Cryin' canned heat, mama, cryin' sure, Lord, killin' me;
Canned heat don't kill me, I may never die."


Johnson's work is narrow in scope, as he was limited to maybe half a dozen song types, or templates. A listener familiar with old blues soon recognizes the small number of song patterns circulating within this mostly orally-transmitted tradition, and the tendency of singers to recycle the patterns in which they were most fluent and retrofit them with new lyrics. So while Tommy Johnson left few songs, most of them are outstanding examples of the genre at its best.

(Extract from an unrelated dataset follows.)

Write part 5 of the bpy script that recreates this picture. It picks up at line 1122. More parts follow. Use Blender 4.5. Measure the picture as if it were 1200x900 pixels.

He was the first blues musician to claim to have sold his soul to the Devil in exchange for the flawless guitar technique he exhibited drunk or sober, a brag later reincarnated by Robert Johnson (no relation), but I've always suspected the Devil took possession of poor Tommy earlier than the contract specified. He recorded only twice, cutting seven sides for Victor in Memphis in 1928, and nine more for Paramount the following year for Paramount at the company's studio in Grafton, Wisconsin. He might have recorded more but mistakenly believed that he had signed away his right to do so, when in reality he had signed a copyright settlement with the trio the Mississippi Sheiks allowing them to use one of his melodies for a recorded set of lyrics of their own. However, he was too intoxicated at the time to fully understand the nature of what he had signed, and went through the rest of his short life unaware of the oversight.

There's a rough version of Sliding Delta posted on YouTube, but it contains all flaws of the original recording made by Paramount, a bargain-basement label which used outmoded equipment and technology (the diaphragm method) long after all the big recording firms had begun using electricity. A much better version of the song is on Yazoo Records' two-CD collection, "The Stuff That Dreams Are Made Of," consisting of transcribed, extremely rare and seldom-heard 78 rpm discs. It includes blues, gospel, and string band barn dance-style country music, all mingled together and all lovingly re-mastered by Yazoo's cadre of expert and dedicated engineers. If you don't want to buy the whole enchilada, you can hear a 29-second snippet of Sliding Delta as well as a lot of other good stuff at Amazon.

Even better yet, you can listen to the entire Stuff That Dreams Are Made Of version of the song on MP3 at Rhapsody.com.